Three friends are catching up on one another’s complicated lives over a rare, and twice-rescheduled, dinner out. In the middle of lively conversation, one laughing listener starts pushing glasses away from the center of the table. She’s making room for what she has spied in the hands of the server coming around the corner. She’s the sushi expert of the bunch, having lived and traveled in Asia. She’s familiar with grandiose aspects of the presentation. Now all three turn to watch the approaching server prepare to land his parade float of a platter.

The platter turns out to be a conversation-stopping two-foot-long bamboo boat, filled with carrot blooms on beds of curly kale. In valleys and on raised platforms are colorful groups of fish and veggie roll slices. Amid oohs and aahs, the diners lean in on the edible landscape and start looking for the items they’d ordered.
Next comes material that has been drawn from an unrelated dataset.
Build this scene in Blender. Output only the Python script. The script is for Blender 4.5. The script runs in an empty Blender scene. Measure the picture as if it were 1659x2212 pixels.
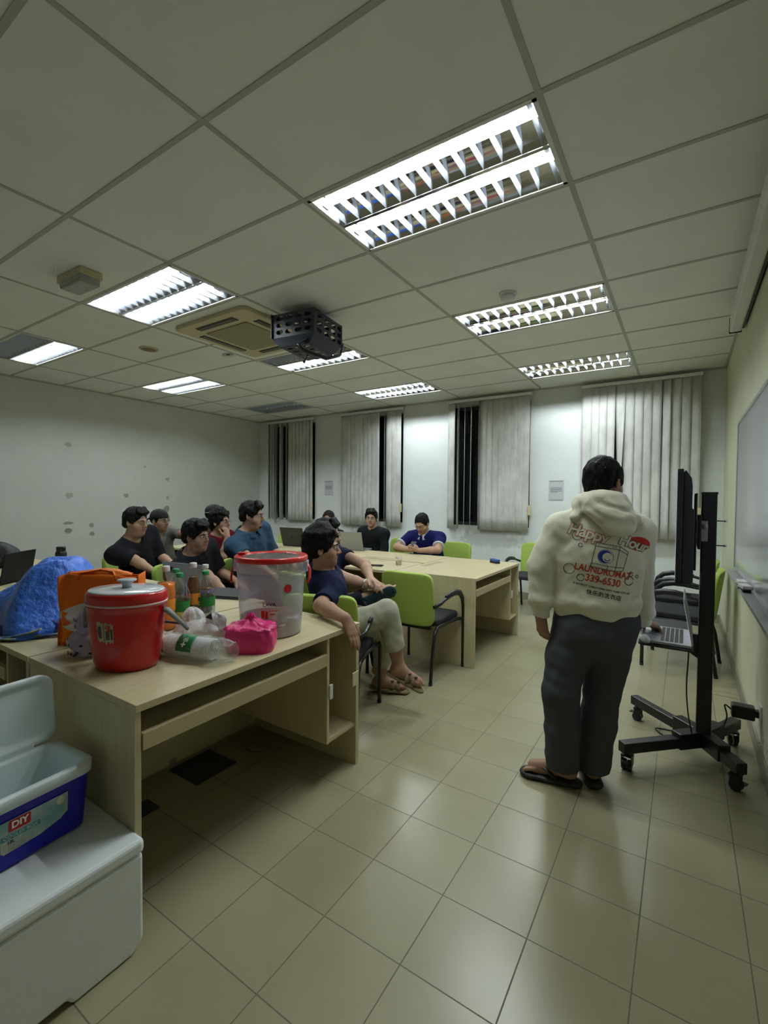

“That must be the eel roll–it’s so pretty! And where’s the sweet potato roll …?”

“Wow, it looks like so much food for just the three of us! Um, I don’t see my veggie roll …”

Group pause, and puzzlement. Something’s not right. Two servers are now rushing to the table, one gesticulating frantically. Reality slowly dawns, and with muttered apologies the servers whisk away the platter to its rightful table of six across the mostly empty dining room.

Soon another boat arrives, similar but smaller. The rolls and garnish again look pretty, but there’s no magic. At the quarterdeck, again there stands a tall vase of two red roses; one is wilted, a drying blossom bowed at its stem.

Everyone makes mistakes, and servers are going to get orders mixed up on occasion. If the rolls at Nagomi Sushi on E. Liberty had been really great that night, the prelude would be laughed away.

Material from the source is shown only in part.